____ Data
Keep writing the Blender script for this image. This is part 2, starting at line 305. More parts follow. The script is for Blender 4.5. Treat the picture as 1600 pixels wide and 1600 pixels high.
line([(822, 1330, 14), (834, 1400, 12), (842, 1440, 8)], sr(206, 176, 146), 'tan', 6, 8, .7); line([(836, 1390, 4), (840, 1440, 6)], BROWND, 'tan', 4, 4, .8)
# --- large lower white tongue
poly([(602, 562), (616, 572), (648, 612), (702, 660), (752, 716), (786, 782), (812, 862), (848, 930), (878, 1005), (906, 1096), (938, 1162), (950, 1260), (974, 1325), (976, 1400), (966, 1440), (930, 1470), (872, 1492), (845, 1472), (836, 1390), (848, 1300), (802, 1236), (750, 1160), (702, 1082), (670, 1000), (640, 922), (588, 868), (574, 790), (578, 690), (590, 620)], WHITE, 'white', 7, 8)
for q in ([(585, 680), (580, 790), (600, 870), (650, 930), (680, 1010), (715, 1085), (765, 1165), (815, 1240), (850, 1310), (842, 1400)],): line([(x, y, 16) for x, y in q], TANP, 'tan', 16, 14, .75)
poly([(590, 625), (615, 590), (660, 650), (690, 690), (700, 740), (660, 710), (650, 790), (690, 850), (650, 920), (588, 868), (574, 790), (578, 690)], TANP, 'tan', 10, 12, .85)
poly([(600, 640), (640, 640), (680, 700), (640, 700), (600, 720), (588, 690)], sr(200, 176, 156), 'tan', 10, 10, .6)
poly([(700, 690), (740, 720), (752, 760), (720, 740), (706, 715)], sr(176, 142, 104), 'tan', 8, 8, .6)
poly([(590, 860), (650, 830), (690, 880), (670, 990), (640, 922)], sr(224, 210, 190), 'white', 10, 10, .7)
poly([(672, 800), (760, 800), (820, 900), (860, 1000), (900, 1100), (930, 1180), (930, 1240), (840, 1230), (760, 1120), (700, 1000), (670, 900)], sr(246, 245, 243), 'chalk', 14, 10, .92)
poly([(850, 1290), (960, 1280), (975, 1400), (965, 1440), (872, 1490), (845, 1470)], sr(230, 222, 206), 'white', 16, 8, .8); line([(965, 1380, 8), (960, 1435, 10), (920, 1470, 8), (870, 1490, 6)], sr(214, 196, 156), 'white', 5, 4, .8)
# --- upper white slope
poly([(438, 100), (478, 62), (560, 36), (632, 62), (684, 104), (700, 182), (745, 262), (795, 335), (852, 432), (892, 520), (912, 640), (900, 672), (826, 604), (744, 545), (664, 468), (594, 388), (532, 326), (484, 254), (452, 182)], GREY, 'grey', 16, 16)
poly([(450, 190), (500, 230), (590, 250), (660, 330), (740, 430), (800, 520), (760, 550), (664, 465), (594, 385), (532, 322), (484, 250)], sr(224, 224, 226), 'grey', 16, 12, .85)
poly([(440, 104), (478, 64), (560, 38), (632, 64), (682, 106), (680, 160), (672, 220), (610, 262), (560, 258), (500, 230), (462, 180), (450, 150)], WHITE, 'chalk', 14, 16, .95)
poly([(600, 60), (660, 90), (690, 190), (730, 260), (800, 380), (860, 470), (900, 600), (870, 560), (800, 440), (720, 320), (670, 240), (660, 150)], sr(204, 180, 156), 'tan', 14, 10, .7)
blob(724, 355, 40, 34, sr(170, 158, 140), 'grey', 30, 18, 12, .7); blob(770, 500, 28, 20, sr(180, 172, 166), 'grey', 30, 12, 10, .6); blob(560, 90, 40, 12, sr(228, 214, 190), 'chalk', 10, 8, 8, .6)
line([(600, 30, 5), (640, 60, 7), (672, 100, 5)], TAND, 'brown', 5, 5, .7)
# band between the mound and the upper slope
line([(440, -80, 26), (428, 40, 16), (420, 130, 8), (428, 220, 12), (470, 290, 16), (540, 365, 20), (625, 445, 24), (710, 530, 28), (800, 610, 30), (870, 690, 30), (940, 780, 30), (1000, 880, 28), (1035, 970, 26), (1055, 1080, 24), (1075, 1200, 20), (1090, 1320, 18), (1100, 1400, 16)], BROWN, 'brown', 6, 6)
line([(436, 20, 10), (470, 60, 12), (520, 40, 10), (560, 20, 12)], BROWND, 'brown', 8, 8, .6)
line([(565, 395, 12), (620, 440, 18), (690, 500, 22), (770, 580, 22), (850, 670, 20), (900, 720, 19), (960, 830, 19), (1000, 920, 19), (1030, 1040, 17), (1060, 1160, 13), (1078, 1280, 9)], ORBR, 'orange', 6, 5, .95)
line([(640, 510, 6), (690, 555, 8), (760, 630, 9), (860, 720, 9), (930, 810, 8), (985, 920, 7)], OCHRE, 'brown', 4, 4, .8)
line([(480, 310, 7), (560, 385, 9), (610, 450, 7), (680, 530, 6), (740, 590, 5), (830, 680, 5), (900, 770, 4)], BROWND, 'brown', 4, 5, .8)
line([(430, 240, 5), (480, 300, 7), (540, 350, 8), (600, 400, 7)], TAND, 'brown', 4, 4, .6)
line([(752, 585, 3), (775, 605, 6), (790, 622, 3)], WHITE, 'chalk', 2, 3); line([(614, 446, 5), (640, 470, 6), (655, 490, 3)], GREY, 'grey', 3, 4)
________
> [Exercise aim]:
Recite the full listing above exactly.

> [Task solution]:
Keep writing the Blender script for this image. This is part 2, starting at line 305. More parts follow. The script is for Blender 4.5. Treat the picture as 1600 pixels wide and 1600 pixels high.
line([(822, 1330, 14), (834, 1400, 12), (842, 1440, 8)], sr(206, 176, 146), 'tan', 6, 8, .7); line([(836, 1390, 4), (840, 1440, 6)], BROWND, 'tan', 4, 4, .8)
# --- large lower white tongue
poly([(602, 562), (616, 572), (648, 612), (702, 660), (752, 716), (786, 782), (812, 862), (848, 930), (878, 1005), (906, 1096), (938, 1162), (950, 1260), (974, 1325), (976, 1400), (966, 1440), (930, 1470), (872, 1492), (845, 1472), (836, 1390), (848, 1300), (802, 1236), (750, 1160), (702, 1082), (670, 1000), (640, 922), (588, 868), (574, 790), (578, 690), (590, 620)], WHITE, 'white', 7, 8)
for q in ([(585, 680), (580, 790), (600, 870), (650, 930), (680, 1010), (715, 1085), (765, 1165), (815, 1240), (850, 1310), (842, 1400)],): line([(x, y, 16) for x, y in q], TANP, 'tan', 16, 14, .75)
poly([(590, 625), (615, 590), (660, 650), (690, 690), (700, 740), (660, 710), (650, 790), (690, 850), (650, 920), (588, 868), (574, 790), (578, 690)], TANP, 'tan', 10, 12, .85)
poly([(600, 640), (640, 640), (680, 700), (640, 700), (600, 720), (588, 690)], sr(200, 176, 156), 'tan', 10, 10, .6)
poly([(700, 690), (740, 720), (752, 760), (720, 740), (706, 715)], sr(176, 142, 104), 'tan', 8, 8, .6)
poly([(590, 860), (650, 830), (690, 880), (670, 990), (640, 922)], sr(224, 210, 190), 'white', 10, 10, .7)
poly([(672, 800), (760, 800), (820, 900), (860, 1000), (900, 1100), (930, 1180), (930, 1240), (840, 1230), (760, 1120), (700, 1000), (670, 900)], sr(246, 245, 243), 'chalk', 14, 10, .92)
poly([(850, 1290), (960, 1280), (975, 1400), (965, 1440), (872, 1490), (845, 1470)], sr(230, 222, 206), 'white', 16, 8, .8); line([(965, 1380, 8), (960, 1435, 10), (920, 1470, 8), (870, 1490, 6)], sr(214, 196, 156), 'white', 5, 4, .8)
# --- upper white slope
poly([(438, 100), (478, 62), (560, 36), (632, 62), (684, 104), (700, 182), (745, 262), (795, 335), (852, 432), (892, 520), (912, 640), (900, 672), (826, 604), (744, 545), (664, 468), (594, 388), (532, 326), (484, 254), (452, 182)], GREY, 'grey', 16, 16)
poly([(450, 190), (500, 230), (590, 250), (660, 330), (740, 430), (800, 520), (760, 550), (664, 465), (594, 385), (532, 322), (484, 250)], sr(224, 224, 226), 'grey', 16, 12, .85)
poly([(440, 104), (478, 64), (560, 38), (632, 64), (682, 106), (680, 160), (672, 220), (610, 262), (560, 258), (500, 230), (462, 180), (450, 150)], WHITE, 'chalk', 14, 16, .95)
poly([(600, 60), (660, 90), (690, 190), (730, 260), (800, 380), (860, 470), (900, 600), (870, 560), (800, 440), (720, 320), (670, 240), (660, 150)], sr(204, 180, 156), 'tan', 14, 10, .7)
blob(724, 355, 40, 34, sr(170, 158, 140), 'grey', 30, 18, 12, .7); blob(770, 500, 28, 20, sr(180, 172, 166), 'grey', 30, 12, 10, .6); blob(560, 90, 40, 12, sr(228, 214, 190), 'chalk', 10, 8, 8, .6)
line([(600, 30, 5), (640, 60, 7), (672, 100, 5)], TAND, 'brown', 5, 5, .7)
# band between the mound and the upper slope
line([(440, -80, 26), (428, 40, 16), (420, 130, 8), (428, 220, 12), (470, 290, 16), (540, 365, 20), (625, 445, 24), (710, 530, 28), (800, 610, 30), (870, 690, 30), (940, 780, 30), (1000, 880, 28), (1035, 970, 26), (1055, 1080, 24), (1075, 1200, 20), (1090, 1320, 18), (1100, 1400, 16)], BROWN, 'brown', 6, 6)
line([(436, 20, 10), (470, 60, 12), (520, 40, 10), (560, 20, 12)], BROWND, 'brown', 8, 8, .6)
line([(565, 395, 12), (620, 440, 18), (690, 500, 22), (770, 580, 22), (850, 670, 20), (900, 720, 19), (960, 830, 19), (1000, 920, 19), (1030, 1040, 17), (1060, 1160, 13), (1078, 1280, 9)], ORBR, 'orange', 6, 5, .95)
line([(640, 510, 6), (690, 555, 8), (760, 630, 9), (860, 720, 9), (930, 810, 8), (985, 920, 7)], OCHRE, 'brown', 4, 4, .8)
line([(480, 310, 7), (560, 385, 9), (610, 450, 7), (680, 530, 6), (740, 590, 5), (830, 680, 5), (900, 770, 4)], BROWND, 'brown', 4, 5, .8)
line([(430, 240, 5), (480, 300, 7), (540, 350, 8), (600, 400, 7)], TAND, 'brown', 4, 4, .6)
line([(752, 585, 3), (775, 605, 6), (790, 622, 3)], WHITE, 'chalk', 2, 3); line([(614, 446, 5), (640, 470, 6), (655, 490, 3)], GREY, 'grey', 3, 4)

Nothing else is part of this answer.